Shakespeare's Sonnets

Shakespeare's Sonnets Summary and Analysis of Sonnet 27 - "Weary with toil, I haste me to my bed,"

What's he saying?

"Weary with toil, I haste me to my bed, / The dear repose for limbs with travel tired;"

My body exhausted from traveling, I go to bed;

"But then begins a journey in my head / To work my mind, when body's work's expired:"

But even though I'm resting my body, my mind continues to work

"For then my thoughts - from far where I abide - / Intend a zealous pilgrimage to thee,"

Even though I am far away from you, my thoughts travel to where you are

"And keep my drooping eyelids open wide, / Looking on darkness which the blind do see:"

The thoughts of you keep my eyes wide open in the dark:

"Save that my soul's imaginary sight / Presents thy shadow to my sightless view,"

Unless I happen to imagine you there,

"Which, like a jewel hung in ghastly night, / Makes black night beauteous, and her old face new."

Which would bring beauty to the darkness around me.

"Lo! thus, by day my limbs, by night my mind, / For thee, and for myself, no quiet find."

During the day, my body yearns for you, and at night my mind is restless thinking about you.

Why is he saying it?

Sonnets 27-30 are meditative, focusing on the sleeplessness that comes with restless nights.
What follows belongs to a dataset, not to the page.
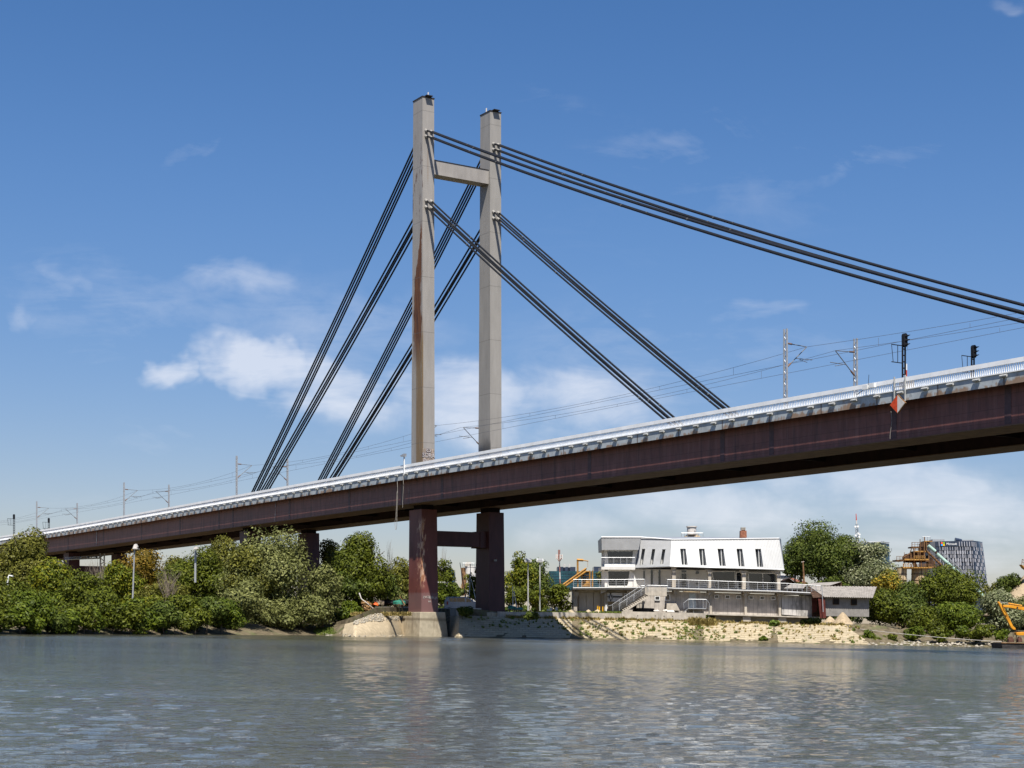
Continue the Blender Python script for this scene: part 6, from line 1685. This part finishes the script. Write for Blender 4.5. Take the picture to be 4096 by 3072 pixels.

This theme of a restless night spent thinking of a lover from whom the speaker is separated echoes traditional sonnets, for example Sidney's Sonnet 89 from Astrophel and Stella. Shakespeare is influenced by the themes of these sonnets, and might even be making fun of them.

The "zealous pilgrimage" upon which the speaker's thoughts embark in line 6 refers to a mental journey, as if his thoughts are capable of traveling physical distance like his body. Pilgrimages were taken to a holy place, like a church or a shrine, and often involved weeks of traveling by foot or on horseback to show devotion. In comparing thinking of the fair lord to a pilgrimage, the speaker implies that his devotion borders on religious faith.
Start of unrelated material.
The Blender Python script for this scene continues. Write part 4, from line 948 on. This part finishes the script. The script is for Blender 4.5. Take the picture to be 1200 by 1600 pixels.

The imagery of blindness permeates this sonnet, since the speaker is unable to use his eyes as he lies awake in the dark. As his eyelids are "drooping" with exhaustion, his thoughts keep his eyes wide open so that he can look "on darkness which the blind do see:" the night is so dense that it is as if he has no sense of sight at all. Instead, his imagination, or "my soul's imaginary sight," conjures images of his loved one in his mind.

In this sonnet, "shadow" is used to mean image. When the poet says that his imagination "presents thy shadow to my sightless view," he means it is as if the image of the fair lord is there in front of him, though in the darkness he physically sees nothing. Shakespeare plays with the meaning of this word, since "shadow" can also mean the darkness created by a person's presence. He also does so in Sonnet 43, lines 4-5: "Then thou, whose shadow shadows doth make bright, / How would thy shadow's form form happy show;" here, the literal and figurative definitions of "shadow" are juxtaposed.

The comparison of the "shadow" of the fair lord to a "jewel" in line 11 implies that "shadow" is meant to mean an image, rather than a darkness upon the dark of night. It is contrasted to the "ghastly night," which is personified as an old woman in line 12. The presence of the fair lord in the speaker's imagination has the effect of making night, which was so horrific, "beauteous," and the youth of the fair lord makes night's "old face new." These lines enforce the idea that youth and beauty are inextricably tied.